The fourth generation continued through William Goyer, born in 1783. He later went to Belfast and was a French master at Belfast Royal Academy; he died in 1812. His sister Elizabeth stayed in Lisburn and married James Sweeney (the name apparently was a corruption of Sevigny, but unsubstantiated). Her sister Mary Anne Goyer married John Templeton of London and their daughter Mary married a Wolfenden.

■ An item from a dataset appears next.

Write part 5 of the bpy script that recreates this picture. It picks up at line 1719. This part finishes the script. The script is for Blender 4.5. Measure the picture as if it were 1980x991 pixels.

About this time a Peter Goyer appears at Upperlands, a foreman in the linen business which is still in existence there The Lisburn branch of the family continued through Elizabeth Sweeney, born in 1790, who became the second wife of Robert McCall, a well-known lawyer, and who was the great granddaughter of the first Peter Goyer. There is also a branch of the family in Belfast.

THE ROCHET FAMILY

In 1697 Louis Rochet, a merchant, came to Lisburn, He had two daughters, Alice and Mary. He died in 1726 and is buried in the Cathedral graveyard. There is also a Stephen Rochet buried there, who died in 1764. Alice Rochet married Edward Maslin in 1725 and had a family, and Mary married Valentine Jones, a Belfast business man. She was described as "Mrs. Mary Jones, a lively French lady." 16 Although busy with five children, she was a philanthropist, and in 1779 a special vote of thanks was given for her generous present of a silver chalice to be used in the Infirmary. This was situated in Bow Street (then called Bow Lane) and was a well run institution. It had a committee chaired by the Bishop, a housekeeper, nurses and a porter. Mr. Wolfenden gave the blankets and Mrs. Jones the sheets and curtains. There was an inventory printed in the Cathedral magazine which included 4 bed pans, 8 pewter chamber pots, 4 lamps and 6 brass candlesticks, 4 iron snuffers, 6 extinguishers and 6 pewter basins, 4 pieces of floor meeting, 8 spitting boxes, trenchers, alchemy spoons, knives and forks, washing tubs and woolen night-caps.

Two of Mrs. Jones' daughters married into the Goyer family of Derriaghy, and a third daughter, Jane, married John Gault of Coleraine. Her fifth daughter, Henrietta, had a son Edward, who became a Major in the 67th Regiment, and her daughter married a Wolfenden.